Consiglio di Stato: al bar con il mafioso ...


Ancora una pronuncia di Palazzo Spada (Consiglio di Stato sez.VI 11 dicembre 2009 n. 7777) in materia di informazione prefettizia atipica.

 

Afferma il Consiglio di Stato che l'informativa atipica non ha carattere interdittivo, ma permette l'attivazione degli ordinari strumenti di discrezionalità nel valutare l'avvio o il prosieguo dei rapporti contrattuali alla luce dell'idoneità morale del partecipante alla gara di assumere la posizione di contraente con l'Amministrazione.

 

Ne deriva che essa non necessita di un grado di dimostrazione probatoria analogo a quello richiesto per dimostrare l'appartenenza di un soggetto ad associazioni di tipo camorristico o mafioso e si basa su indizi, ottenuti con l'ausilio di particolari indagini che possono risalire anche a eventi verificatisi a distanza di tempo, perché riguardano la valutazione sull'idoneità morale del concorrente e non producono l'esclusione automatica dalla gara (in tal senso si era espresso il medesimo Consiglio Stato sez.

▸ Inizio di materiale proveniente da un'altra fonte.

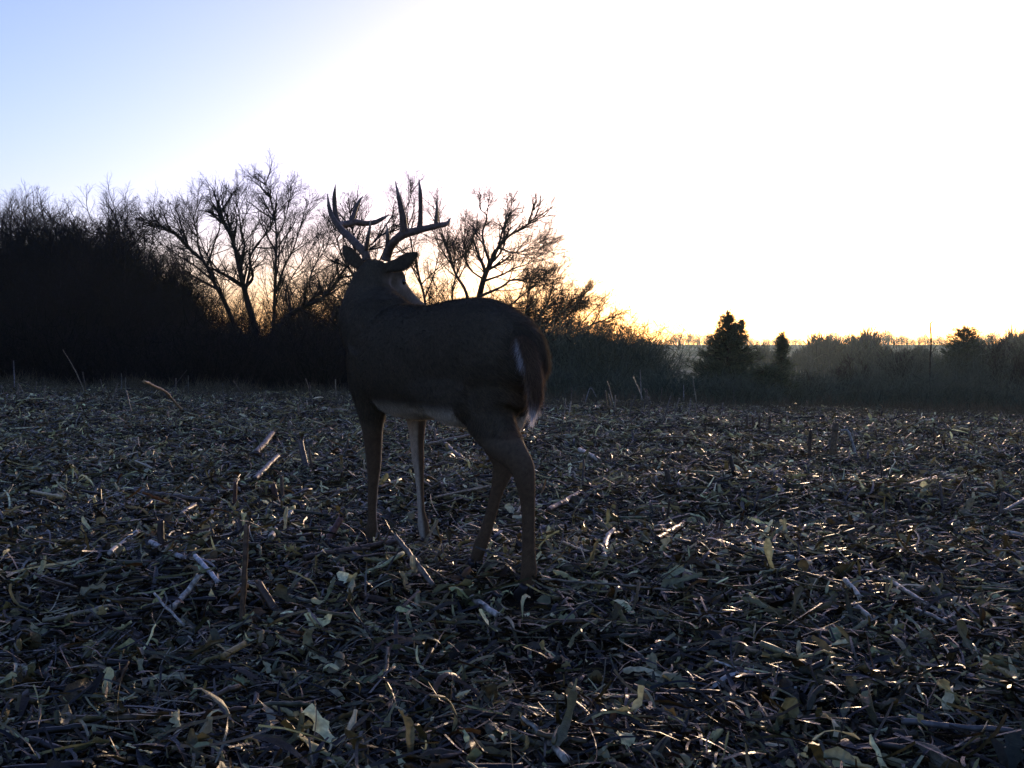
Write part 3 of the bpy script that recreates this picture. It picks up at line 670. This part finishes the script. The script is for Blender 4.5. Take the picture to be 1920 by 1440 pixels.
    # hooves: two toes each
    for x, y, d, hw in ((985, 1117, 3.62, 17), (887, 1072, 4.04, 15), (693, 1023, 4.59, 13), (799, 1019, 4.59, 13)):
        m = MB(); c0 = P(x, y, d); f = vs(HX[0], HX[1], 0); g0 = vs(RX[0], RX[1], 0); gz = float(H(c0[0], c0[1])) - 0.005
        top = gz + .055
        for sgn in (-1, 1):
            cc_ = c0 + g0 * sgn * .014
            loft(m, [(vs(*(cc_ - f * .012)[:2], top), .013, .016), (vs(*(cc_ + f * .0)[:2], top - .025), .015, .024), (vs(*(cc_ + f * .012)[:2], gz + .012), .017, .032), (vs(*(cc_ + f * .014)[:2], gz), .017, .034)], 10, 12, up=f)
        part('hoof', m.mesh('hoof'), M_hoof, root)
build_deer()

# ---------------------------------------------------------------- bare trees
class Wood:
    def __init__(s, seed): s.rng = np.random.RandomState(seed); s.b = {}; s.tips = []
    def put(s, pts, r0, r1, lvl):
        k = len(pts); rad = r0 + (r1 - r0) * np.linspace(0, 1, k) ** .75
        s.b.setdefault((k, lvl), []).append((pts, rad))
    def grow(s, p, d, L, r, lvl, mx, cfg):
        rng = s.rng; k = (7, 6, 5, 4, 4, 4)[min(lvl, 5)]; st = L / (k - 1)
        pts = [p]; d = d / np.linalg.norm(d); dirs = [d]
        for i in range(k - 1):
            d = d + rng.normal(0, cfg['wig'], 3) + vs(0, 0, cfg['up'] * (1 if lvl < 3 else .6)); d /= np.linalg.norm(d)
            pts.append(pts[-1] + d * st); dirs.append(d)
        pts = np.array(pts); s.put(pts, r, r * .45 if lvl < mx else max(r * .4, .0016), lvl)
        if lvl >= mx: s.tips.append(pts[-1]); return
        s.kids(pts, dirs, L, r, lvl, mx, cfg)
    def kids(s, pts, dirs, L, r, lvl, mx, cfg, t0=.2, dens=None, rf=None):
        rng = s.rng; n = dens if dens is not None else cfg['n'][lvl]; n = max(1, int(round(n * rng.uniform(.75, 1.25))))
        for t in np.linspace(t0, 1, n) + rng.uniform(-.04, .04, n):
            t = min(max(t, 0.05), 1.0) * (len(pts) - 1); i = min(int(t), len(pts) - 2); u = t - i
            p = pts[i] * (1 - u) + pts[i + 1] * u; d = np.array(dirs[i])
            a = rng.normal(0, 1, 3); a -= d * (a @ d); a /= np.linalg.norm(a)
            ang = rng.uniform(*cfg['ang']); nd = d * math.cos(ang) + a * math.sin(ang)
            fr = t / (len(pts) - 1)
            l = L * rng.uniform(*cfg['len']) * (1.1 - .45 * fr) if rf is None else rf * rng.uniform(.6, 1.2) * (1.2 - .6 * fr)
            s.grow(p, nd, l, max(r * rng.uniform(.42, .62) * (1 - .45 * fr), .0032), lvl + 1, mx, cfg)
    def limb(s, path, r0, r1, cfg, mx, nk, rf, jit=.35, t0=.25):
        """main limb through given world points; adds depth wander and side branches"""
        p = np.array(path); n = len(p); w = np.cumsum(s.rng.normal(0, jit, n)); w -= w[0]; sc = 1 + w / np.maximum(p[:, 1], 1)
        q = p.copy(); cpos = vs(0, 0, CAM_H)
        q = cpos + (p - cpos) * sc[:, None]
        c = spline(q, max(6, 4 * n)); s.put(c, r0, r1, 0)
        dirs = np.gradient(c, axis=0); dirs /= np.linalg.norm(dirs, axis=1, keepdims=True)
        s.kids(c, list(dirs), 0, (r0 + r1) / 2, 0, mx, cfg, t0=t0, dens=nk, rf=rf)
        s.grow(c[-1], dirs[-1], rf * .22, r1, 1, mx, cfg)
        return c
    def meshes(s, fat=1.0, leafn=0, leafsz=.03):
        tr = MB(); cr = MB(); nc = 0
        for (k, lvl), L in s.b.items():
            Pn = np.array([a for a, _ in L]); Rn = np.array([b for _, b in L]) * fat
            if lvl == 0: tr.tubes(Pn, Rn * .62, 8)
            else: cr.tubes(Pn, Rn, 5 if lvl == 1 else 3); nc += 1
        if leafn and s.tips:
            T = np.array(s.tips); i = s.rng.choice(len(T), min(leafn, len(T)), replace=False); c = T[i]; n = len(c)
            a = s.rng.normal(0, leafsz, (n, 3)); b = s.rng.normal(0, leafsz * .6, (n, 3))
            V = np.stack([c, c + a + b, c + a * 1.6, c + a - b], 1); cr.add(V, np.arange(n * 4).reshape(-1, 4))
        return tr.mesh('trunk'), (cr.mesh('crown') if nc else None)
def tree_obj(name, wd, base, label, cat, group=None, fat=1.0, leafn=0, leafsz=.03, mt=None, mc=None):
    root = empty(name, tuple(base), label, cat, group)
    a, b = wd.meshes(fat, leafn, leafsz)
    part('trunk', a, mt or M_bark, root)
    if b: part('crown', b, mc or M_twig, root)
    return root
CFG = dict(wig=.085, up=.06, ang=(.35, .9), len=(.5, .82), n=(11, 7, 5, 3, 3))
def gnd(px, d): p = P(px, 700, d); p[2] = float(H(p[0], p[1])); return p

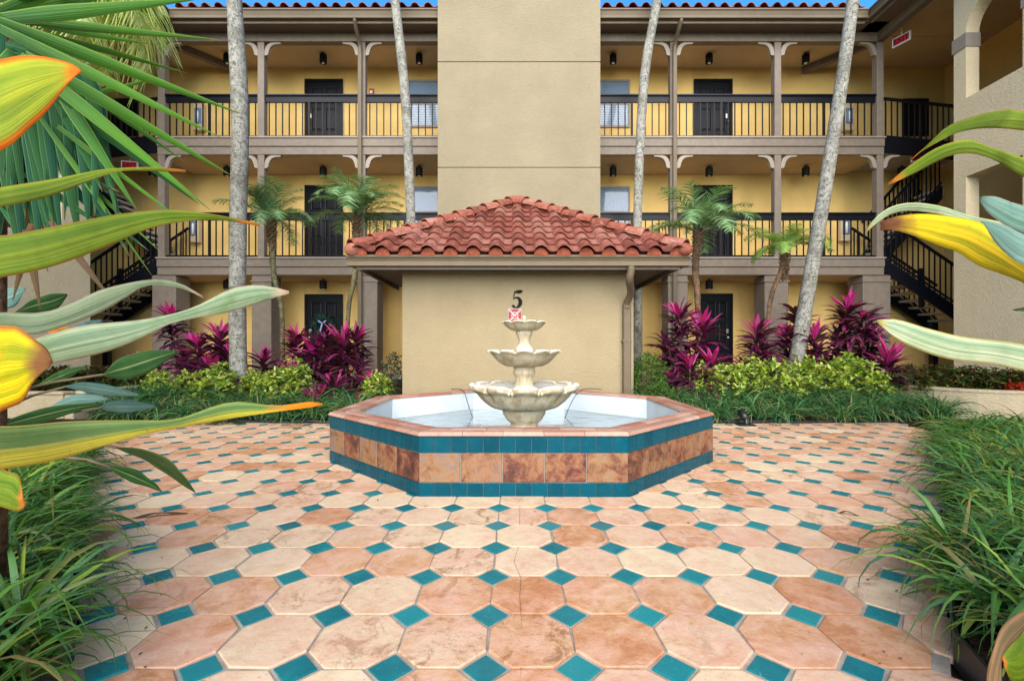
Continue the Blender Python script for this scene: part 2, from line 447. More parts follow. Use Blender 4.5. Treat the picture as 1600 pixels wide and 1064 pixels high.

V, con sentenza del 31 dicembre 2007, n. 6902).

 

Dette informative rappresentano, dunque, una sensibile anticipazione della soglia dell'autotutela amministrativa a fronte di possibili ingerenze criminali nella propria attività: da tale impostazione, si è fatta discendere la conseguenza che "l'informativa prefettizia antimafia di cui all'art. 4 del d.lg. 8 agosto 1994 n. 490 e all'art. 10, d.p.r. 3 giugno 1998 n. 252 è espressione della logica di anticipazione della soglia di difesa sociale ai fini di una tutela avanzata nel campo del contrasto con la criminalità organizzata, e prescinde quindi da rilevanze probatorie tipiche del diritto penale, per cercare di cogliere l'affidabilità dell'impresa affidataria dei lavori complessivamente intesa" (Consiglio Stato , sez. VI, 17 maggio 2006, n. 28).

 

Nella stessa pronuncia è inoltre affrontata la questione della valutazione della condotta ai fini della integrazione o meno di una fattispecie rilevante per l'emissione di una informazione atipica.

 

Si legge nella sentenza che, in tema di misure di prevenzione, le prescrizioni accessorie al provvedimento impositivo della sorveglianza speciale, indicate al comma 3 dell'art. 5 della l. n. 1423 del 1956 e soggette, in caso di inosservanza, alla sanzione di cui al comma 1 del successivo art. 9, sono costituite dal generico obbligo di "non dare ragione di sospetti" e dallo specifico divieto di "associarsi abitualmente alle persone che hanno subito condanne".

 

Pertanto, pur al di fuori di relazioni con carattere di stabilità e di comportamenti connotati di abitualità, l'incontro con pregiudicati può integrare il reato, purché assuma carattere di ripetitività tale da cagionare allarme nell'Autorità, non essendo ragionevolmente assoggettabile a sanzione una condotta del tutto isolata e dipendente da normali e non programmate vicende della vita di relazione (a tal proposito è richiamata una pronuncia della Cassazione penale sez. I, 22 settembre 1999, n. 13886, nella quale è affermata la responsabilità dell'imputato in ragione della frequenza degli incontri, i quali integrano la violazione solo nel loro insieme e per effetto della reiterazione, ma non isolatamente considerati).

 

Al contempo, con riferimento alle conseguenze che possono ridondare su un esercizio commerciale, ove frequentato da malavitosi, è bene rammentare che, in un recente passato, la giurisprudenza amministrativa ha rilevato che l'art. 100 del r.d. 18 giugno 1931, n. 773, rimasto in vigore anche dopo la promulgazione della legge 25 agosto 1991, n. 287 regolatrice dell'attività dei pubblici esercizi, prevede il potere del questore di sospendere la licenza di pubblico esercizio quando nell'esercizio medesimo siano avvenuti tumulti o gravi disordini, oppure esso sia abituale ritrovo di persone pregiudicate o pericolose, oppure esso costituisca un pericolo per l'ordine pubblico, per la moralità pubblica e il buon costume o per la sicurezza dei cittadini. Il provvedimento ex art. 100, r.d. 773/1931 ha prevalente natura di misura cautelare, con finalità di prevenzione rispetto ai pericoli che possono minacciare l'ordine e la sicurezza pubblica.

 

Esso prescinde, pertanto, dall'accertamento della colpa del titolare del pubblico esercizio (T.A.R. Campania, Napoli, sez. III, 21 ottobre 2002, n. 6521), essendo prevalente la finalità dissuasiva della frequentazione malavitosa indotta dal periodo di chiusura obbligatoria dell'esercizio stesso (T.A.R. Abruzzo, L'Aquila, 18 agosto 2003, n. 567).